Players in between channels are seen as the key to unlocking defences and one of the reasons for the demise of the box-to-box midfielder. “There are trends in football,” says former Roma manager Carlo Mazzone. “This is a time of between-the-lines players. From a classic 4-4-2, we now have a 4-1-1-1-3-0 as we have at Roma.”

“Today’s football is about managing the characteristics of individuals and that’s why you see the proliferation of specialists,” says former AC Milan coach, Arrigo Sacchi.  ”The individual has trumped the collective. But it’s a sign of weakness. It’s reactive, not pro-active.”

“For example, we knew that Zidane, Raul and Figo didn’t track back, so we had to put a guy in front of the back four who would defend,” he said when talking about his stint as Real Madrid’s director of football . “But that’s reactionary football. It doesn’t multiply the players’ qualities exponentially. Which actually is the point of tactics: to achieve this multiplier effect on the players’ abilities. In my football, the regista – the playmaker – is whoever had the ball. But if you have Makelele, he can’t do that. He doesn’t have the ideas to do it, although, of course, he’s great at winning the ball. It’s become all about specialists. Is football a collective and harmonious game? Or is it a question of putting x amount of talented players in and balancing them with y amount of specialists?”

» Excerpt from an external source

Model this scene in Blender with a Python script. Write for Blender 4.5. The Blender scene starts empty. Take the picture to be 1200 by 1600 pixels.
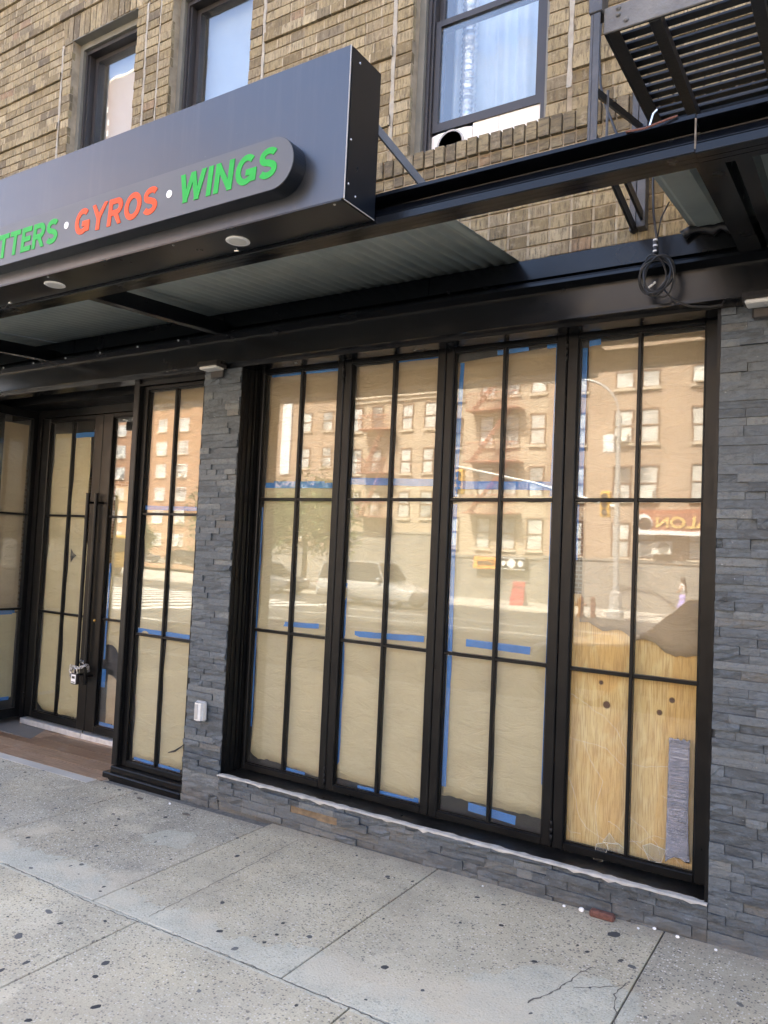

But such defensive midfielder’s can’t have everything. They must be able to pass, be tactically aware and strong in the tackle a difficult equilibrium to find. Sacchi believed in players being able to play a number of positions and hence do more and his AC Milan team played a high pressure game with the team defending in a organised defensive unit. “The trend is to bring the opponents into a defensive block and then aggressively press the ball,” says Gerrard Houllier. Defending is such a way allows for greater balance especially as deep playmakers are converted attacking midfielders in some cases (Pirlo, S. Petrov, Murphy, Scholes, Denilson) and while there is more utilisation of the dual defensive midfield shield that allows organisation.

For Arsenal the departure of Matthieu Flamini has had a great effect;  hardworking and strong positionally and in the tackle as well. The only weakness was his limited technical ability but in his replacement, Denilson can offer more. Like all great defenders, at most times they are not required to even make a tackle to win the ball as his interception stats shows; the Brazilian is second only to Clichy in the league (109 to Clichy’s 118). Playing with much simplicity, Denilson is not the type of player one notices but the work he puts in is tremendous and is also able to initiate attacks. The boy from the favelas in São Paulo can be better and more expansive, but that will come with games and with quality players around him.

As Wenger says, there may not be too many intelligent tacklers but the player described as “a little bit in between Tomáš Rosický and Gilberto” can be the one to rekindle the lost art of tackling in the midfield.